The following principal accounting policies have been applied:
The Company is in a net asset position due to the amounts owed by group undertakings and continues to remain reliant on the support of the parent company, Jackson Dawson Communications, Inc. The Company has received written confirmation from its parent company that it will continue to provide financial support to the Company for a period of at least 12 months from the date of signing these financial statements.
The director has considered the availability of financing and the strategic importance of the Company to the wider group. Following the year end, the Company has reduced its operations and is no longer working on active UK projects, this may give rise to a material uncertainty over the strategic importance of the UK entity. Despite this, the director believes the entity will remain a going concern with financial support being provided by the parent company.

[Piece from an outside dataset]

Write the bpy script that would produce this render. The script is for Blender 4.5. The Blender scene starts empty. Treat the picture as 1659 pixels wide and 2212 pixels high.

For this reason, the director continues to prepare the financial statements on a going concern basis.
Turnover is measured as the fair value of the consideration received or receivable, excluding discounts, rebates, value added tax and other sales taxes.
Rendering of services
Turnover is recognised on a cost plus 6% (2021: 5%) basis, in line with the intercompany service agreement with the parent company. Intercompany turnover is recognised when all of the following conditions are satisfied:
∙the amount of turnover can be measured reliably;
∙it is probable that the Company will receive the consideration due under the intercompany service agreement;
∙the costs incurred under the intercompany service agreement can be measured reliably.
Tax is recognised in profit or loss except that a charge attributable to an item of income and expense recognised as other comprehensive income or to an item recognised directly in equity is also recognised in other comprehensive income or directly in equity respectively.
The current income tax charge is calculated on the basis of tax rates and laws that have been enacted or substantively enacted by the balance sheet date in the countries where the Company operates and generates income.